5. But ... but … if there is no muse, I shall perish! What, oh, what shall I do without her when I am blocked?
Spare me.
If you are truly blocked in the worst of senses - for, as we are John Donne’s dung-making Holy-Ghost-temples, we are at the mercy of our flesh and its transient ills - I suggest figs and a glass of port. See you right in no time.
But, no, you are, you contend, suffering from ‘writer’s block’ (another excuse for the operation of indolence and imagination upon luxury).

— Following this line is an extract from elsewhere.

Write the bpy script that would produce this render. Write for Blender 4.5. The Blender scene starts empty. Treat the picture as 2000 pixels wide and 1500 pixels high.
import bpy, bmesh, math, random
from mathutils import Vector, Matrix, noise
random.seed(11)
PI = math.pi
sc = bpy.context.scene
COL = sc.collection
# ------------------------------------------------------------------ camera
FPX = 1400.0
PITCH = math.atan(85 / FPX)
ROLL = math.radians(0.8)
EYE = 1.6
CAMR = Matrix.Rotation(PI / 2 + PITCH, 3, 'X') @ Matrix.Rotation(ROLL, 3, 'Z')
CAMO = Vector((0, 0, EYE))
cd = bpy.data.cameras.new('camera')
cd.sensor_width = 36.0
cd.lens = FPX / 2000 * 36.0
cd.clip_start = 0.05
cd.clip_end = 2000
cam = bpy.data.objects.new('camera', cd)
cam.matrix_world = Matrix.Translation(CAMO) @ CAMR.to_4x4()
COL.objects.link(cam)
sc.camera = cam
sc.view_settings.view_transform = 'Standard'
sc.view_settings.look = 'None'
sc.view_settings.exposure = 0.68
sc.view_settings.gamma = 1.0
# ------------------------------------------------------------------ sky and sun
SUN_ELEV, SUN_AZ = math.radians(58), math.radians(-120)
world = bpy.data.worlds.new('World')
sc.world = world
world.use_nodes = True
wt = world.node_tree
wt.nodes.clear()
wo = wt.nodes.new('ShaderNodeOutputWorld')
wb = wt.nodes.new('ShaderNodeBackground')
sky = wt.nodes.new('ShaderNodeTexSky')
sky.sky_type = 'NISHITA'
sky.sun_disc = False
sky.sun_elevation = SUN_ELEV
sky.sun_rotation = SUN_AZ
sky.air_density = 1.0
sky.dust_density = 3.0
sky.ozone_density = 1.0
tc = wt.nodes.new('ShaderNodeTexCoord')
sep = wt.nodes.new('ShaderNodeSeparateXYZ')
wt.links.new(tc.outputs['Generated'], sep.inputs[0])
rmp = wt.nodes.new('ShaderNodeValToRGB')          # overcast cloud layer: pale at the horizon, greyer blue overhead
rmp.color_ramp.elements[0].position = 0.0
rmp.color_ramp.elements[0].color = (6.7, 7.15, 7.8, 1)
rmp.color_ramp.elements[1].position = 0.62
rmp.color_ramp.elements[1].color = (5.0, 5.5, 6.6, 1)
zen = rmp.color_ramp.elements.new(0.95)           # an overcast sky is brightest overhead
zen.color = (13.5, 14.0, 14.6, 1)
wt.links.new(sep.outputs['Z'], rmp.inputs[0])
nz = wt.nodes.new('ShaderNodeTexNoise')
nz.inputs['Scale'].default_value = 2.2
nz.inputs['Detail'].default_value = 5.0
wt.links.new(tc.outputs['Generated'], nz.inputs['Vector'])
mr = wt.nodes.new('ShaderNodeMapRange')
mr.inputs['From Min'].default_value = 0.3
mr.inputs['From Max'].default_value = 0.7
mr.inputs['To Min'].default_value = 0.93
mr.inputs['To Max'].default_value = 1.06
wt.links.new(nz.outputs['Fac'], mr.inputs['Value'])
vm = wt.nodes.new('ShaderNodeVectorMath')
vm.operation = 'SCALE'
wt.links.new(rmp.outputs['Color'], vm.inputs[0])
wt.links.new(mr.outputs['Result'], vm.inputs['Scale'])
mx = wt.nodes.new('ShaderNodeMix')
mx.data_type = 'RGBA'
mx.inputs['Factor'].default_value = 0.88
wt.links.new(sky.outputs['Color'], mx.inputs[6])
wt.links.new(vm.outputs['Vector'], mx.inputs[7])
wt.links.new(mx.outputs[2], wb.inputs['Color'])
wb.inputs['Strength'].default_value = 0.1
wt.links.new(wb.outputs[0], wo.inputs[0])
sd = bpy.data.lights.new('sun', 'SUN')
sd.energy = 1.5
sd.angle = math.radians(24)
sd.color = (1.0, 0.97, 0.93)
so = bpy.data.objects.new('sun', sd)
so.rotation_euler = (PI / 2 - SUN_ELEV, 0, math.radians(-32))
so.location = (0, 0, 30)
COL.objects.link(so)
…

On your feet, then. Take a hot or a cold bath. Take a long walk upon the downs. Ride. Take a train or a rural bus and attend to the conversations of your fellow-travellers (by which I do not mean Philby or Blunt). If you are starved of interaction, refill your reservoirs by being, like Lear and Cordelia, God’s spy: eavesdropping, earwigging, is a superior resource for writers. Otherwise, it’s the bath or the walk or some other solitary activity for you, and no whinging: get away from yourself and listen. Let your characters speak to you. Try over lines in your head. You may forget them in detail before you can get them down: good. The ones you forget weren’t worth preserving to begin with: they were not, in the Sellar-and-Yeatman sense, memorable. What shall stay with you are character, theme, and mood, and that’s what’s worth going on with.

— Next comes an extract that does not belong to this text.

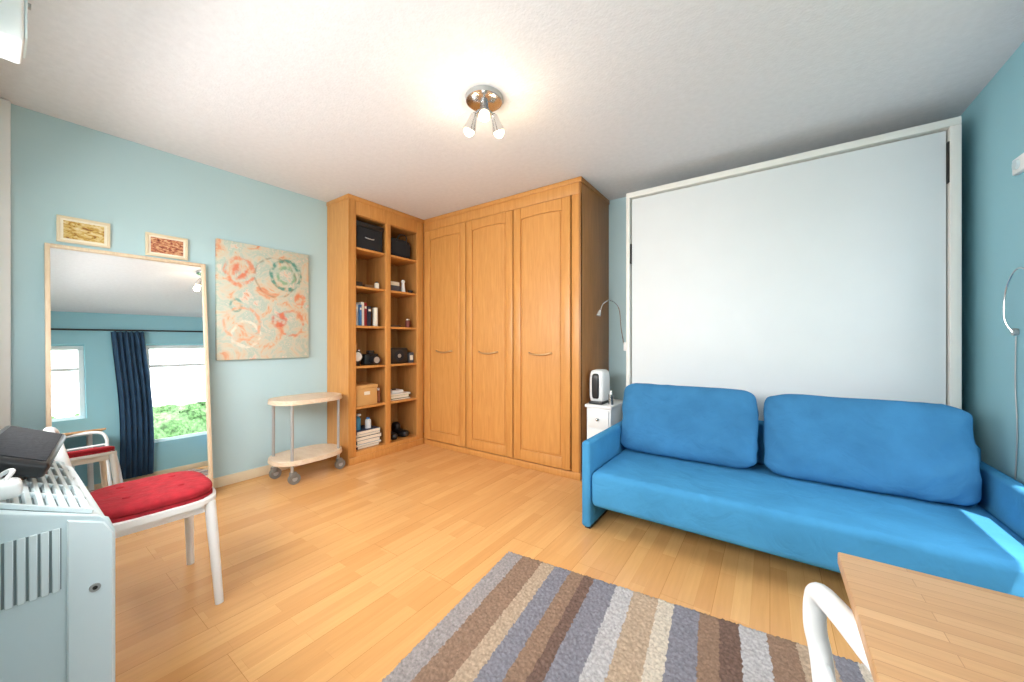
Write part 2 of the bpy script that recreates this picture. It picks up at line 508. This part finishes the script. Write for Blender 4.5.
for z in ZS:
    b.box((XL + .015, 1.885, z - .02), (XF - .012, 2.222, z), 'beech', .002)
    b.box((XL + .015, 2.242, z - .02), (XF - .012, 2.605, z), 'beech', .002)
b.box((XF - .0, Y0 - .004, H - .04), (XF + .008, YW - .001, H - .002), 'beech', .003)
b.box((XL + .001, Y0 - .008, H - .04), (XF + .008, Y0, H - .002), 'beech', .003)
b.box((XF, Y0, 0), (XF + .012, YW - .014, .06), 'beech', .003)
b.done()

# ---------------------------------------------------------------- wardrobe
XW = -1.22
b = B('fitted_wardrobe')
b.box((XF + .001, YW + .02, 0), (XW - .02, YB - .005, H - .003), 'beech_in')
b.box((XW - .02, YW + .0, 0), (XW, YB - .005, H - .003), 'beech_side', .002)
b.box((XF + .001, YW, 2.27), (XW - .0, YW + .02, H - .003), 'beech', .003)
b.box((XF + .001, YW, 0), (XW, YW + .02, .05), 'beech', .003)
b.box((XF + .001, YW, .05), (-3.005, YW + .02, 2.27), 'beech', .002)
b.box((-1.300, YW, .05), (XW, YW + .02, 2.27), 'beech', .002)
b.box((XF + .012, YW - .008, H - .04), (XW + .008, YW, H - .003), 'beech', .003)
b.box((XW, YW - .008, H - .04), (XW + .008, YB - .005, H - .003), 'beech_side', .003)
b.box((XF + .02, YW - .012, 0), (XW + .0, YW, .055), 'beech', .003)
def arch_pts(x0, x1, h0, a, n=24):
    return [(x0 + (x1 - x0) * i / n, h0 + a * (1 - (2 * i / n - 1) ** 2)) for i in range(n + 1)]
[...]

And don’t for God’s sake bother with all these Internet ‘prompters’ and ‘unstickers’ and Advice of Monotonous Sameness. Balls, all of it, and perfectly deadly to you and your individuality.
Annie Dillard, as I recall, tells the tale of a writer who, when lecturing to aspiring writers, used to ask, Do you like words, or do you simply like the idea of yourself in a beret? If you like the tools and material of your craft, let them guide you, and you’ll make a writer. If you don’t and shan’t, you weren’t going to make a writer to begin with.